Sunday, May 22, 2011

Butterfly

Today, of all days
I saw a butterfly
Living.

It amazed me.
For I had not knowticed the fact
that all the butterflies had died.
The winter had set in for their demize.

But this butterfly
Lived.

This butterfly
was born and refused to die.
It was not my black butterfly.
It did not die.

She struggled, and complained.
But refused to put cut marks into her wings.
She refused to stop flying.

Proud butterfly
see the happiness in the air
and fly.

this is for we feel fine - I feel like butterflies have saved her life. Thank you Butterflies.

Tuesday, May 17, 2011

Hindsight's Reflection Ends Up Being Just Like What Happens When You Hold Two Mirrors Up To Each Other

So, dance competition season is over.

What shall I do?

I have made such wonderful friends who I can never forget. Chanelle, Sarah, Kristina, Anika, Merriah.
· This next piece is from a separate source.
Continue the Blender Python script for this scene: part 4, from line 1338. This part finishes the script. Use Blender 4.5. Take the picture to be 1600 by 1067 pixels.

I have delved more deeply into this craft, worked harder, longer, and against greater adversity than ever before. I have cried tears of both despair and joy for dance. I have worked, sacrificed, fought for this. I have lived this to the fullest.

A picture:
I get off the ferry and lugg my huge book/dance bag and portfolio along the sidewalk in a fever of anticipation to get to the studio two hours early. My schoolwork is sacrificed for me to make myself a cup of tea in the closed cafe, change into my dance clothes (which I may or may not have spent more time picking out in the morning than what I actually wore), put a CD into the player, take out my charcoal and paper, and begin to stretch. I pull at my tendons until I feel sufficiently limber and freestyle a bit in the front window studio to Pink Floyd. I transition between breathless dance and black and grey artwork. Just then, Anika drags her self through the door that I entered about a half hour ago and I wait a few minutes for her to change and join me in the window room. We stretch, and talk a little. We dance, and wait for the third party; Merriah. Cause when Merriah gets here, then the party can start. The door opens and here she is! More often than not in an uncomfortably stylish work-outfit and heels, she'll mark through her choriography for the day and we'll mimick to the best of our ability. The best dance classes are impromptu.

A memory:
It's christmas time, I stayed late for nutcracker dance class. I've been droped from the duet, I cried all night over that one. But took my anger and resentment at myself and her out on the page before me. Pouding out those tutus and ribbons in black chalky lines. Now I've decided to bring my stuff with me to the gallery. I'm not sure this will work. Chanelle agreeably poses for a picture that may or may not be a complete failure on my part. That funny yellow tutu over her casual tank top and leggings. Pointe shoes thrown on for style. Marking marking marking marking. People are starting to knowtice and Chanelle is released. I stayed and drew for ages it seemed, till it was almost done. Ohhhhhs and Ahhhhhhhs from children behind me and their parents tell me that oh my freaking gosh I'm actually doing a good job. Thank you God. Pics on FB later of me, and now I'm the artist of the bunch.

A flashback:
1st competition. Spotlight. We have no idea what to expect. What do we do? Why are we here again? FUCK! (oh no sorry I didn't mean that, it's just that I dropped the bobby pins on the motel bathroom floor and we're supposed to be there for call time in fifteen minutes) Curling, primping trying to get everything just so because anything could happen today. Call time and the Gang's all here. Oh dear. Trying to stretch and keep our cool. Let's practice the lift, remember the hands on the sote. Ancient chinese breathing excercises looked up on Google last night. Backstage and we're actually doing this. Heart absolutely POUNDING and ther are the judges, and all our teachers, and what? it's over? But I can't even remember it happening!!!!!! Damn adrenaline. A ruby? That's all? After all our hard work? What????

An Experience:
VIBE. Three days of Dance, Relaxation, and Dance, and Dance, and Dance. Three best days ever ever ever no words to explain

A tragedy:
Encore. The last time. The last competition. The last car ride. The last award. The last redbull and ibuprofen combo. The last time. And I BIFF it !!!!!!!!!!! Tears like armegeten. Hugs and a round that never existed. Oh well. Katie: such a bright future, you were really beautiful. And I can't seem to shut off the waterworks. Everythings gonna be ok, till we have to sit there and watch Chanelle tear up that dance floor like she was born on it. Ending with a profession of love. You're incredible Anika, thanks for the extra dose of salt and H2O. I absolutely RUN to give you a Hug. I can't belive it's over. Lots of oil tonight. ANd the birth of beauty.